At these distances both the stars easily become the most distant stars found in our Milky Way. The previous record holder was only 500,000 light years from Earth “They’re the most distant stars that we’ve ever seen in our Milky Way,” says John Bochanski of Haverford College, the astronomer who found them, quoted by Scientific American magazine.

The finding appears in the July 20 issue of The Astrophysical Journal Letters. Bochanski and his team drawn from Harvard, Boston University and Michigan State University in the US and the Kapteyn Astronomical Institute in the Netherlands, started off with seven million stars and using various kinds of measuring instruments whittled it down to 404 M-type stars.

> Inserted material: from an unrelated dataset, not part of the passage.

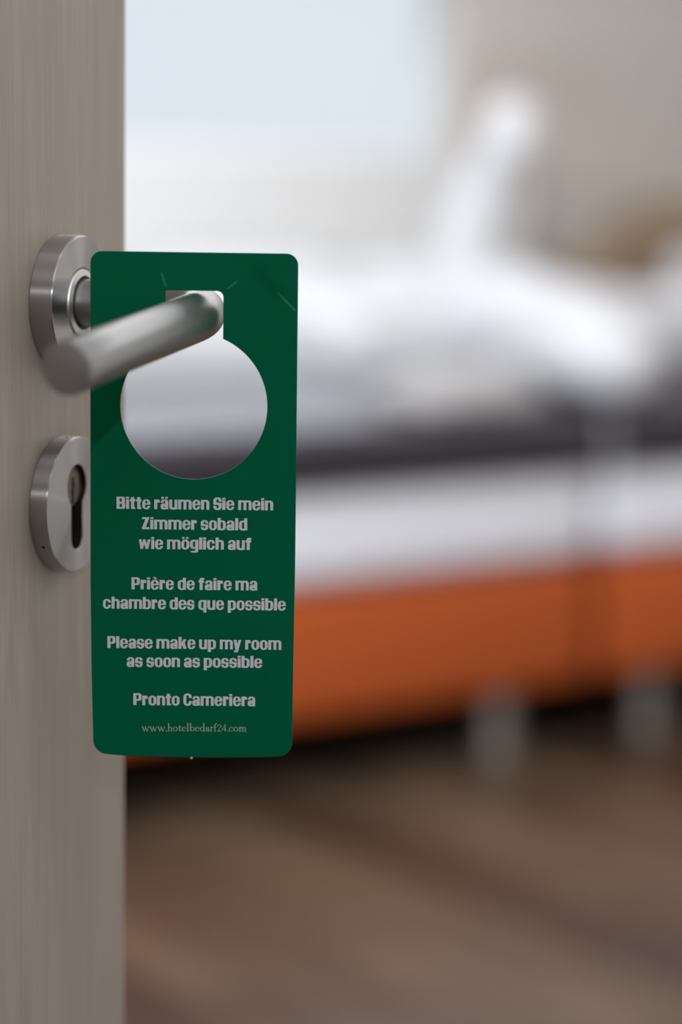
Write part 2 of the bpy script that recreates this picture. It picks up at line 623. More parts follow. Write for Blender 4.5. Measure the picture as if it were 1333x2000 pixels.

After getting spectra from a group of this stars theyfound that most were red dwarfs but five of them were red giants. Of these, only two were dim, indicating that they were very far from Earth. These lonely stars present a riddle for astronomers. There brightness suggests that they are M-type stars containing metals.

But such stars have never been found at such great distances. Usually, stars in the Milky Way’s halo, that is, the envelope of ancient stars that surround the galaxy’s main disk, have much less heavier elements and cannot become an M-type red giant. Scientists are speculating about how these red giants came to be patrolling the perimeter of The Milky way in their lonely orbits at such a great distance from the galactic center. One theory is that they drifted in from a neighboring galaxy.

There are two dozen galaxies that orbit the Milky Way and two of the closest ones, called the Large and Small Magellanic Clouds, have many stars like these M-type red giants. But if that happened then such a galaxy should be bright enough to be visible. It is possible that the original home galaxy of these two is so diffuse that we can’t see it or it may even have disintegrated.